Eventually, the restaurant industry came to him, when the principals of Café Medina and Tacofino took interest in the food he was serving at various pop-ups in and around Vancouver. The result was Superbaba, which opened its first location in Victoria, in the summer of 2017. Vancouver followed, first as a food truck, then, in late 2020, as a bricks-and-mortar space.
It isn’t hyperbole to say Superbaba set a new standard in the region for casual Middle Eastern cuisine — an assertion supported by rave reviews and multiple awards. And just days before the conversation that follows, Dallah’s Midas touch proved itself again with the opening of Mishmish, a Middle Eastern-themed bakery and café that immediately generated ecstatic word of mouth.
This interview has been edited for brevity and clarity.
What’s your earliest memory of being taken to a restaurant?
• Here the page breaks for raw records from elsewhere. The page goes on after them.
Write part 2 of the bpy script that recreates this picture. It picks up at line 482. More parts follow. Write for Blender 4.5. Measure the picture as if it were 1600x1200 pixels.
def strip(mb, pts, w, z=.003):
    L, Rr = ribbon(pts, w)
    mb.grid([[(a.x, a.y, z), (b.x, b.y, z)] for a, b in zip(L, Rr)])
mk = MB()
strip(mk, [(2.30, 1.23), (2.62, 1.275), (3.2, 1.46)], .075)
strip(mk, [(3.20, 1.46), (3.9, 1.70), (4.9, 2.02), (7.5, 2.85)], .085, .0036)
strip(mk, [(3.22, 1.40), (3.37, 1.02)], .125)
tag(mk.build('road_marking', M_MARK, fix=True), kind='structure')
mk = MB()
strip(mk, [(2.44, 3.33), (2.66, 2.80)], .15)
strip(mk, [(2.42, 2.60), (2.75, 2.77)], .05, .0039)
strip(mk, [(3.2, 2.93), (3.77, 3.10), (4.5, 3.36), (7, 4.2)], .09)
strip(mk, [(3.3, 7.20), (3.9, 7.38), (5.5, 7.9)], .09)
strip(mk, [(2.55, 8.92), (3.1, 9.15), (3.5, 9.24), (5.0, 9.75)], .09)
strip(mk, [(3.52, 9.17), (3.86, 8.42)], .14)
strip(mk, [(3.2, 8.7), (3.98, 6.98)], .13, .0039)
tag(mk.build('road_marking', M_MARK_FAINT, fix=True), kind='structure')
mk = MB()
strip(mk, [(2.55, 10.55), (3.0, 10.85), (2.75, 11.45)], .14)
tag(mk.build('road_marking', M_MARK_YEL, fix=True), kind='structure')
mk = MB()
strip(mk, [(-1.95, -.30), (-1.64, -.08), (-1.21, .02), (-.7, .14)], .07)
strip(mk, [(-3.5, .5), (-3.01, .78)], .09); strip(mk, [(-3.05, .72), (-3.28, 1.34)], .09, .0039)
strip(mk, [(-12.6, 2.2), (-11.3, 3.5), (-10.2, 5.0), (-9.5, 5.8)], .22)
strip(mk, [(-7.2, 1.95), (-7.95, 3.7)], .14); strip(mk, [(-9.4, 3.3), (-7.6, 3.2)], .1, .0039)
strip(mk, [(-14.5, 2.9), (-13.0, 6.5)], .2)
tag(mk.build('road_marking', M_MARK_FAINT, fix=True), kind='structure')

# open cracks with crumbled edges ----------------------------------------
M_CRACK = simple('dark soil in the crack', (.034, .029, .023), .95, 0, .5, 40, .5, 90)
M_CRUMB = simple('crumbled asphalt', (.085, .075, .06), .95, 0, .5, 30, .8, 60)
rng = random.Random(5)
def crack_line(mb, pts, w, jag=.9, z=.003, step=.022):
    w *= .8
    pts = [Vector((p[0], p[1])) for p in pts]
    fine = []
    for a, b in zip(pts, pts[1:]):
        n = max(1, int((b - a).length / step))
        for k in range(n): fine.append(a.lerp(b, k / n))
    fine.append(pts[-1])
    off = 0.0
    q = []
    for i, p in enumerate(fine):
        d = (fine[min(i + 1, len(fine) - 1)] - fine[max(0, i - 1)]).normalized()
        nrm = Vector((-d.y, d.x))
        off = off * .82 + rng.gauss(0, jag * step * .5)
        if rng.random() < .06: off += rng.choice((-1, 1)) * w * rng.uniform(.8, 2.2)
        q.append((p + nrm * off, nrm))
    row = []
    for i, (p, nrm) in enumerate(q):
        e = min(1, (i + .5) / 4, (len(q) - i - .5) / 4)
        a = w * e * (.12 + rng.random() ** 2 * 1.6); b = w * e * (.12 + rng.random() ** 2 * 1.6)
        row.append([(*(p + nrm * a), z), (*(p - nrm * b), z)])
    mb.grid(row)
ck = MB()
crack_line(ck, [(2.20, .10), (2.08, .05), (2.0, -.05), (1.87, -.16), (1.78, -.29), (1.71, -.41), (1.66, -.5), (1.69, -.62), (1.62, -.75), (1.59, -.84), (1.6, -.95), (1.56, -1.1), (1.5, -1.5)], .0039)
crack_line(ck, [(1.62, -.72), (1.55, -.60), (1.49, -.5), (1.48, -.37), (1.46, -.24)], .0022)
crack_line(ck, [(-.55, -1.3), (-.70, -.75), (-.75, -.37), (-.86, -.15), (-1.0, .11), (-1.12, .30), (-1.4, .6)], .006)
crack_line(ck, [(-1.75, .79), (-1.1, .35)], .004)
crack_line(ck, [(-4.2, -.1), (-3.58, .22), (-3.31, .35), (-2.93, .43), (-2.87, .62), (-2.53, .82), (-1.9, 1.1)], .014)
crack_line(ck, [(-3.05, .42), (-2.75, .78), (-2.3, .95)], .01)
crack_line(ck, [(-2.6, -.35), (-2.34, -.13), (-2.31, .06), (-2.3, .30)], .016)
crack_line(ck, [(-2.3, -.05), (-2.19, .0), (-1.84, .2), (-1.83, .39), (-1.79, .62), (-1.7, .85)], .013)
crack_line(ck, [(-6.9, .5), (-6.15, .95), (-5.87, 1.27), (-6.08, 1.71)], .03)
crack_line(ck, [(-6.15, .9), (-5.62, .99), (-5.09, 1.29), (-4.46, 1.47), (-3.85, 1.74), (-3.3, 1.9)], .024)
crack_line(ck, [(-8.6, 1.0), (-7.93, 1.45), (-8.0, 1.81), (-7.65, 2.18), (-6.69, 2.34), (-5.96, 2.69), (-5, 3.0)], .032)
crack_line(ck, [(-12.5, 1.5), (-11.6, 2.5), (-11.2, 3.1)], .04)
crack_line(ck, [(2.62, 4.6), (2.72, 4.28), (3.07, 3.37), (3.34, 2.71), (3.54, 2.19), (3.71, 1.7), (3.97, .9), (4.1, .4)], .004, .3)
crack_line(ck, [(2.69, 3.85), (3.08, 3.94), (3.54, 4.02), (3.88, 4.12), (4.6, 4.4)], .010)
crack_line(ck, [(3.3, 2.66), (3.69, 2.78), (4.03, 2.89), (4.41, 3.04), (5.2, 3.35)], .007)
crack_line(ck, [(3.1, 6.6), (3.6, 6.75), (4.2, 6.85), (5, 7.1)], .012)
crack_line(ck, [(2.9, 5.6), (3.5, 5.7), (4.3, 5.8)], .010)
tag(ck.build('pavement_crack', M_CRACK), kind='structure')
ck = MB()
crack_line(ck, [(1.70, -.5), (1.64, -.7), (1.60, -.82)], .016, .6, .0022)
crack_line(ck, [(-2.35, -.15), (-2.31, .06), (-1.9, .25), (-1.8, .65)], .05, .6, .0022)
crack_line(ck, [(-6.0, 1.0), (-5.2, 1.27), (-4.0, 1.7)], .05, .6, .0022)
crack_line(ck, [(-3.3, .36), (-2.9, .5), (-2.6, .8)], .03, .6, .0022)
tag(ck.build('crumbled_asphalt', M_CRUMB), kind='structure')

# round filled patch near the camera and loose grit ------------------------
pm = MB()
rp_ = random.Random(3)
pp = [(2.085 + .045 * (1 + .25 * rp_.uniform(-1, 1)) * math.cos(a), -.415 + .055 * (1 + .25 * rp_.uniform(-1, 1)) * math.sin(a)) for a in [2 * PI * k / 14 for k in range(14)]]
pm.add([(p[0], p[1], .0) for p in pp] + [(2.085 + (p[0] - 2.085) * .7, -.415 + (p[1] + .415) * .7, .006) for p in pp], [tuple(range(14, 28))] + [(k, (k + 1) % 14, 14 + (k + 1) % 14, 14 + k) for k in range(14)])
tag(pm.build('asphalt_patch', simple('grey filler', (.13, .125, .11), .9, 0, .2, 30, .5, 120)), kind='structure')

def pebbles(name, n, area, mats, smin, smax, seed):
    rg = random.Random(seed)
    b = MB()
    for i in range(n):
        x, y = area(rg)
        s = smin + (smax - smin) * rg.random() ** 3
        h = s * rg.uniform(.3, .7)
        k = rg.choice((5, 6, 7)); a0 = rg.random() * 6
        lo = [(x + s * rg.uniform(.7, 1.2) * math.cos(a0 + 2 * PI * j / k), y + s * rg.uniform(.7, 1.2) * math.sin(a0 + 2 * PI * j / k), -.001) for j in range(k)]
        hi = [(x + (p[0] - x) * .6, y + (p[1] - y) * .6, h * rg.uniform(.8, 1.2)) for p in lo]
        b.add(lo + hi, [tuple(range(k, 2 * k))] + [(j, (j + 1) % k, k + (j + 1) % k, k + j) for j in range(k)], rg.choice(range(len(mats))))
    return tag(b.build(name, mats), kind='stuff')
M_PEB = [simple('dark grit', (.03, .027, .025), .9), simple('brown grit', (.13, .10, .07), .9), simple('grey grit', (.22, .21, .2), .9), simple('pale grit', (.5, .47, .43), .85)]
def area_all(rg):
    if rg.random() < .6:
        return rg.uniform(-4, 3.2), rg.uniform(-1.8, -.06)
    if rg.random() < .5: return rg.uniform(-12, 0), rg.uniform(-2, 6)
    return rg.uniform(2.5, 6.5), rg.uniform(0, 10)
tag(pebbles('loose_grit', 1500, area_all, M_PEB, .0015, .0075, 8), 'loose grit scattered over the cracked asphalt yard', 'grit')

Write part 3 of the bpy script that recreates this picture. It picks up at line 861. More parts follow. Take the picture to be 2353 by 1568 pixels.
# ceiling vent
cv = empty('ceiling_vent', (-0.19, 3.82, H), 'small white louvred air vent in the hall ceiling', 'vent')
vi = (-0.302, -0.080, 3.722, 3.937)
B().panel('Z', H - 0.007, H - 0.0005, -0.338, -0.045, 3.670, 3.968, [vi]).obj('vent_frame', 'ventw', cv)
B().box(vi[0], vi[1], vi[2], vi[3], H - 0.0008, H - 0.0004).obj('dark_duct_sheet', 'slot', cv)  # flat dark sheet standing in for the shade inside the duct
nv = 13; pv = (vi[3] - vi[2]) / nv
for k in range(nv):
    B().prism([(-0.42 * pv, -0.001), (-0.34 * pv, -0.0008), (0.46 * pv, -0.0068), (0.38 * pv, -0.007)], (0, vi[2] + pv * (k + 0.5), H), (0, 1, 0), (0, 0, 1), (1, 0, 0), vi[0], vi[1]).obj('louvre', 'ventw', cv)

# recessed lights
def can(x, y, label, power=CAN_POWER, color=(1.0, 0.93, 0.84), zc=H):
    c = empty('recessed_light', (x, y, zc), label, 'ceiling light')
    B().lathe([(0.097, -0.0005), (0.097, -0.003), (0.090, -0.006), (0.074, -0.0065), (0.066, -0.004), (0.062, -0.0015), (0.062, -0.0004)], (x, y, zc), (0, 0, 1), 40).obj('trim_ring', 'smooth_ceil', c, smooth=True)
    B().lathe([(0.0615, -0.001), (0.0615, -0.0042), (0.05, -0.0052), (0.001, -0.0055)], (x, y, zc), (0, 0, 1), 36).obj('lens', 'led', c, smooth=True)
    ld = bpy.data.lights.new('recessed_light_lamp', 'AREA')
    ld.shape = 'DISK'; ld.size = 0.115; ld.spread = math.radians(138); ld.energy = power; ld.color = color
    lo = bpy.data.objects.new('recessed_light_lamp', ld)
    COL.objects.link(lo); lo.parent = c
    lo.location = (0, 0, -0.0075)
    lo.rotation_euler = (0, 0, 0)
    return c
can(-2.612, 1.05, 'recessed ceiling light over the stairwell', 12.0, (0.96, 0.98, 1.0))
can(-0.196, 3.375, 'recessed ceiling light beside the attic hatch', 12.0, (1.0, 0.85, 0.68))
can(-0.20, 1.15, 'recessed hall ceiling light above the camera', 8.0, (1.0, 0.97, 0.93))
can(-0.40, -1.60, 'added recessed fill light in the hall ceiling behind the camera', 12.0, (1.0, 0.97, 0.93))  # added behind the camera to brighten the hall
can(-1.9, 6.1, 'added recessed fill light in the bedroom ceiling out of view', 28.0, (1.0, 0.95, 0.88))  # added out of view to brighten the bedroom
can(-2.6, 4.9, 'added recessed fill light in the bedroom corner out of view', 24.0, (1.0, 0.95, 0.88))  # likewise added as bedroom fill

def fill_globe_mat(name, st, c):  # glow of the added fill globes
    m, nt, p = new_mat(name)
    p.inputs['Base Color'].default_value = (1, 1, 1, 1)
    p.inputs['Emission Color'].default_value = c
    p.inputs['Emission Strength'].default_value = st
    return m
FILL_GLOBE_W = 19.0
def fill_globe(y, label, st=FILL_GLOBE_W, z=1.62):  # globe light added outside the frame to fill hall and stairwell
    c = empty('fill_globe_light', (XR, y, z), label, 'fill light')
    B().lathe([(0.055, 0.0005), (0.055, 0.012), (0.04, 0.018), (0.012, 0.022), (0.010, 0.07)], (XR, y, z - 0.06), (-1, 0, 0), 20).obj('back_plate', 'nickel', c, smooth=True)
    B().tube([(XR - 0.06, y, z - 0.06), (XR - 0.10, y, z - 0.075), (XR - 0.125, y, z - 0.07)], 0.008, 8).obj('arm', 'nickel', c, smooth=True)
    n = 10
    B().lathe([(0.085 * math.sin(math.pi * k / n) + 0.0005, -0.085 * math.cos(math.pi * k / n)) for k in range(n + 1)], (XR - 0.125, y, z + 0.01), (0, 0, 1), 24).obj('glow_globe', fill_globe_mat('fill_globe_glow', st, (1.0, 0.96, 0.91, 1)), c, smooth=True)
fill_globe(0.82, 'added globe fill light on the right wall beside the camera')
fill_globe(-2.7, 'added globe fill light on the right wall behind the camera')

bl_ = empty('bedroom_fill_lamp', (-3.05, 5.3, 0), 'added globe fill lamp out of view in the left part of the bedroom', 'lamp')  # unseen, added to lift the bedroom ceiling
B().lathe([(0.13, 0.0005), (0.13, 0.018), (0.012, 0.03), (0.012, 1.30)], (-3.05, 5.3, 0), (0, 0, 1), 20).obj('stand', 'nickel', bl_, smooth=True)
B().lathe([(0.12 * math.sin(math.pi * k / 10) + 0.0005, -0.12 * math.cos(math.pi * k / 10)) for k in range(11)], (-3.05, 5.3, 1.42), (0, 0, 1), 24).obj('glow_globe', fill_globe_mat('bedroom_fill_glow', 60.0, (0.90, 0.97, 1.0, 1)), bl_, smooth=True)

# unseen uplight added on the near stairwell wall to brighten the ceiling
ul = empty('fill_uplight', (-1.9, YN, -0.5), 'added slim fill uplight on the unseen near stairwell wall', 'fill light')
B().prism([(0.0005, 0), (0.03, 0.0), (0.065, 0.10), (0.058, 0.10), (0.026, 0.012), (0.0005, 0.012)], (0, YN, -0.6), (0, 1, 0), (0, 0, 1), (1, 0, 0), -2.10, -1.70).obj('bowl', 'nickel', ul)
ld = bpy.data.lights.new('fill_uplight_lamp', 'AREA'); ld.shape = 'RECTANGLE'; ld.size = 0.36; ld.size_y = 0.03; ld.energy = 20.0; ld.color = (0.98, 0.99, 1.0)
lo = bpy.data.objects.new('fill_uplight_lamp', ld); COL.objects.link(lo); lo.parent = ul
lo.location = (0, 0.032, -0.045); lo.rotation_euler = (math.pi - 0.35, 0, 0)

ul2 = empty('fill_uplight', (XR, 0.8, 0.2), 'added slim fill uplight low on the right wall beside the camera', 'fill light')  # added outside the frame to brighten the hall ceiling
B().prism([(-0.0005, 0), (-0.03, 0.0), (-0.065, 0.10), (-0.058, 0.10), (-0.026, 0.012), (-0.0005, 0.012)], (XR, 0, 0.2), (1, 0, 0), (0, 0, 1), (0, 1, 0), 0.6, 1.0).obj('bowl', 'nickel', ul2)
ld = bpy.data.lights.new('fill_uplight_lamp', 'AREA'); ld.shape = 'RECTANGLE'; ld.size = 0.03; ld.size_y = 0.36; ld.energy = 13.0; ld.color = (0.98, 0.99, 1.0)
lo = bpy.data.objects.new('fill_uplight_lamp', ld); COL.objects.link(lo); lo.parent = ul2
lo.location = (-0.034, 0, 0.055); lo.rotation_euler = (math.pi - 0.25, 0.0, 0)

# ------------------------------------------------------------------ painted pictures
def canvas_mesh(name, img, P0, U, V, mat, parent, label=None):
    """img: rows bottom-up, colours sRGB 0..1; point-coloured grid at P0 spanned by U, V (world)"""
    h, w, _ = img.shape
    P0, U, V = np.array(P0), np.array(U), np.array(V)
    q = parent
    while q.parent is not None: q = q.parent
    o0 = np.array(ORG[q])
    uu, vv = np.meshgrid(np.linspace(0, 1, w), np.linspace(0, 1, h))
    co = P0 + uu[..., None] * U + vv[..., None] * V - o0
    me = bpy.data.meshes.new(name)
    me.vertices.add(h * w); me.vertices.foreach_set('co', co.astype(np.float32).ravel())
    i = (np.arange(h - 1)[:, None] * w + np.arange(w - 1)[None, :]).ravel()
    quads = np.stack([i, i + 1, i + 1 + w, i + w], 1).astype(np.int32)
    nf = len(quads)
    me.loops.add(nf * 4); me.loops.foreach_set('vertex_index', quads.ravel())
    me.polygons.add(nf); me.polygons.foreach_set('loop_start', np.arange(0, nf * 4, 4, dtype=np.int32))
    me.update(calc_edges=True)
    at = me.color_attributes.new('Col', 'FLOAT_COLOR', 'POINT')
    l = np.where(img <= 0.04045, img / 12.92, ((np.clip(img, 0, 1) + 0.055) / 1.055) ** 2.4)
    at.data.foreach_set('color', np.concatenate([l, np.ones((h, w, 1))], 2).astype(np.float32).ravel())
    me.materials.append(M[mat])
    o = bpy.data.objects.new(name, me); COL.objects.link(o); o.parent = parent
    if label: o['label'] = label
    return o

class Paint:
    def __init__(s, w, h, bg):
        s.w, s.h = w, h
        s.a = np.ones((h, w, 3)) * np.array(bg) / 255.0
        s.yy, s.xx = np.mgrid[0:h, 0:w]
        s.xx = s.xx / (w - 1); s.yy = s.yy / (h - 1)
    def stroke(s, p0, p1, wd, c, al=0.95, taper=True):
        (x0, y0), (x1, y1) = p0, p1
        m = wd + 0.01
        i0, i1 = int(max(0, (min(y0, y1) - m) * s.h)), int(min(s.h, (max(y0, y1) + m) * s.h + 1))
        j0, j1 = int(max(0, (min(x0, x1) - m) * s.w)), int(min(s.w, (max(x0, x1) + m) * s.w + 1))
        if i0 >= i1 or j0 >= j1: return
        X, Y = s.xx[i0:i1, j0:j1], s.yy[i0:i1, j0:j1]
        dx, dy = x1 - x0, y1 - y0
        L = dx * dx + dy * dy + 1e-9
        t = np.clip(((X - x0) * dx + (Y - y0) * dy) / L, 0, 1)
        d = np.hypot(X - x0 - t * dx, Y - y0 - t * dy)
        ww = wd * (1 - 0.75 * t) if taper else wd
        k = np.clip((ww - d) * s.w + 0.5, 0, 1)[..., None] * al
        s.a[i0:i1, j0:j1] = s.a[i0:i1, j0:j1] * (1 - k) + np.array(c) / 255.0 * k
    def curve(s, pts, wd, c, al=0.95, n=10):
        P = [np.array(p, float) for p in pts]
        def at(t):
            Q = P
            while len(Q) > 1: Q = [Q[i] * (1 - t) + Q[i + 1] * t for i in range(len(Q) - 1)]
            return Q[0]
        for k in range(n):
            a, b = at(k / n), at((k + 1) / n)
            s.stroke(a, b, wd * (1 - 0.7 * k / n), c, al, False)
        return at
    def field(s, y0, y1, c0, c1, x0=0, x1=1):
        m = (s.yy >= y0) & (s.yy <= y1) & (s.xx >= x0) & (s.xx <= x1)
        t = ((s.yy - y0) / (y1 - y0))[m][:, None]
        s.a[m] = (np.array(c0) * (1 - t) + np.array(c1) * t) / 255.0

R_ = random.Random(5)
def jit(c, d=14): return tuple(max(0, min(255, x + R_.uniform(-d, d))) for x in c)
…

Oh, geez. That’s a hard one to remember. My family moved [to North America from Saudi Arabia] in 1991, I believe. I was two years old, I think. My first memories of restaurants are McDonald’s or donut shops; probably Taco Bell, because one of my uncles worked there.
My parents came over here around the time of the Gulf War. They came to Oregon, where all my mom’s brothers were. The U.S. didn’t have a program yet to let people from that region stay, so we basically got into a van with my uncle and drove up to the Canadian border, and we ended up staying in Vancouver as refugees. We weren’t really going out to restaurants, but I can definitely remember going for fast food. There was a time when my mom worked at 7-Eleven and my dad worked as a pizza deliveryman, so there were a lot of Slurpees and pizza in my life. And the Filet-O-Fish was something we ate a lot; my mom was strict about not letting us eat beef or chicken outside of the house. The Filet-O-Fish was excellent, but no one else really ordered it.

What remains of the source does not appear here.